Dans un autre champ de banane, la réalité est légèrement différente. Beaucoup de bananiers sont encore sur pieds, mais l’eau a quasiment envahi le champ. Des plants d’aubergine complètement décimés par les eaux. Ici aussi, il faut sauver ce qui reste, « les rejets ».
«Actuellement, nous enlevons quelques rejets pour la semence», confie Aboubacar Tougouri. Son cri de cœur à l’endroit des autorités, c’est de les aider à se relever.
«Les grandes pluies et les mauvaises pratiques des producteurs»
Ce producteur pointe du doigt les vannes du pont de Léry qui ne seraient pas ouverts, ce qui aurait causé l’inondation. « Si tel est le cas, que les autorités veillent à ce que cela ne se reproduise plus, pour que nous puissions chercher notre pitance quotidienne », a-t-il laissé entendre. Sur ses deux hectares, ce producteur estime les dégâts à environ 20 millions FCFA. En prenant congé des producteurs aux environs de 11h 20mn, ils nourrissent l’espoir malgré les dégâts, de voir l’eau quitter leurs exploitations dans les jours à venir afin qu’ils puissent se remettre au travail. Approchés, les services techniques ont indiqué que les grandes pluies et les mauvaises pratiques des producteurs à savoir le non-respect des berges, sont à l’origine de ces inondations.
« Nous avons pu enregistrer en termes de superficies pour le compte de Dédougou à Sagala, Kamadena, souri, Noakuy, Soukuy Magnoumasso, près de 800 hectares dans l’eau et plus de 500 producteurs sont touchés», a laissé entendre Inoussa Toro, chef de l’unité d’animation technique (UAT) de Souri.
Il dira qu’un recensement des producteurs touchés est en cours. «Nous sommes entrain de plaider pour qu’ils soient accompagnés afin de pouvoir produire en saison sèche dans la production maraichère et céréalière », a laissé entendre le technicien. Toutefois, ces dégâts causés par les inondations vont porter un coup sur le plan alimentaire des populations, mais aussi en termes de revenus pour les producteurs.
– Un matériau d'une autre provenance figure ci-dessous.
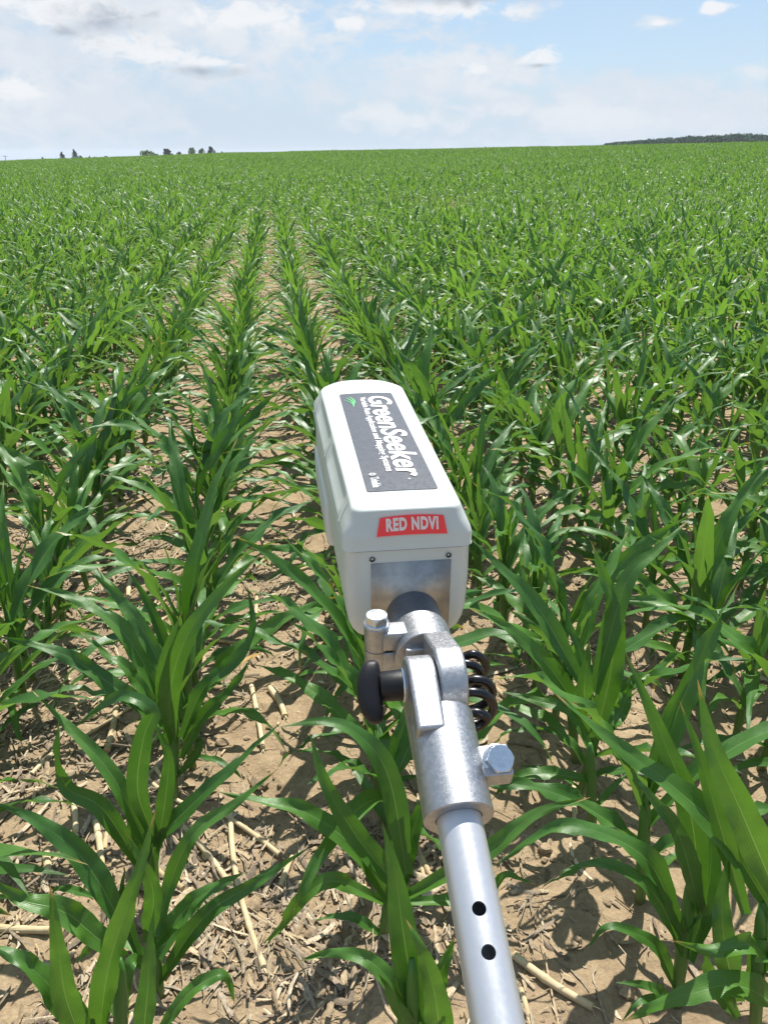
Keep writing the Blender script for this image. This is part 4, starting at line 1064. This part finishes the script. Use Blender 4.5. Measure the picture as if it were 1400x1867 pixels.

Inoussa Toro invite les producteurs au respect strict des consignes d’installations au bord du fleuve fixées à 500m du lit du fleuve ; et à ceux installés sur les berges d’abandonner. « Cette zone doit être conservée comme une bande de servitude. Si cette distance est respectée avec les labours, même si l’eau vient ça ne va pas atteindre le fleuve », a-t-il conseillé.